Selected for AFI '25 by Fundación Proa, Buenos Aires.

What drives you to work with moving images, and when did you first become interested in this medium?
I have always conceived art as a form of expanded choreography, where movement extends beyond the body to encompass space, light, sound, and image. My interest in moving images arose from the need to capture the ephemeral and construct altered spaces of perception. Dance was my first field of exploration, but cinema allowed me to expand the notion of the body—not only in physical terms but also in its symbolic, political, and affective dimensions.

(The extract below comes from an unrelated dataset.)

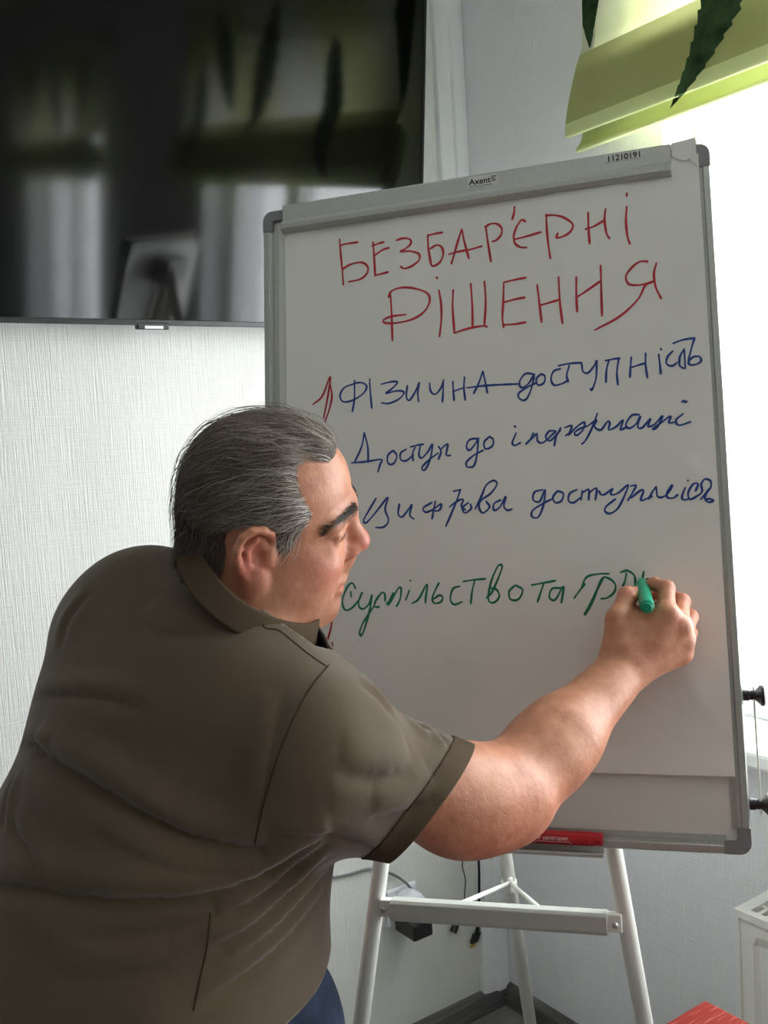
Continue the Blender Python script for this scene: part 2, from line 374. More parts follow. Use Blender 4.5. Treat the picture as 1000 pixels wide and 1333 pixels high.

I work with moving images because I am drawn to the elastic temporality of cinema—the ability to pause, repeat, fragment, and superimpose layers of meaning. I am interested in the tension between what is shown and what is hidden, between the visible and the latent. From my early explorations in video art to my current projects, I have always felt that cinema is not merely a form of representation but a way of generating altered states of experience and perception.
Can you discuss the potential that dreams and altered states of reality offer individuals and societies? How do you think this is reflected in cinema and, specifically, in your work?
Dreams and altered states of consciousness allow us to access realities that exist beyond the limits imposed by rationality. They are territories of symbolic freedom, where time and identity deconstruct and reassemble in unexpected ways. On an individual level, these states connect us to unconscious zones of memory and desire; on a societal level, they can function as spaces of resistance, imagination, and the creation of alternative futures.
Cinema has the unique capacity to translate these states into images, sound, and movement. From early avant-garde experiments to contemporary explorations in experimental film, the screen has served as a portal to the oneiric, the hallucinatory, and the spectral. In my work, these elements appear in the way I disrupt linear narrative, in the use of the body as a site of transformation, and in how light and shadow create atmospheres that oscillate between the real and the unreal. I am particularly interested in how perception can be manipulated through editing, the fragmentation of time, and the intersection between digital and organic elements.
Share a list of books, music, films, artworks, thinkers, spaces, and places that inspire your practice and have particularly influenced your thinking around this film.
What new projects or lines of research are you currently working on?
I am currently developing a new work that will be premiered and co-produced by Teatro Colón. It is an immersive multidisciplinary experience that fuses performing arts, cinema, live music, and performance. The piece explores the impact of traumatic events on society, addressing human vulnerability, solidarity, and resilience.
This project represents an expansion of my research into the body, imagery, and collective memory, exploring how technology and cinema can redefine the performative experience.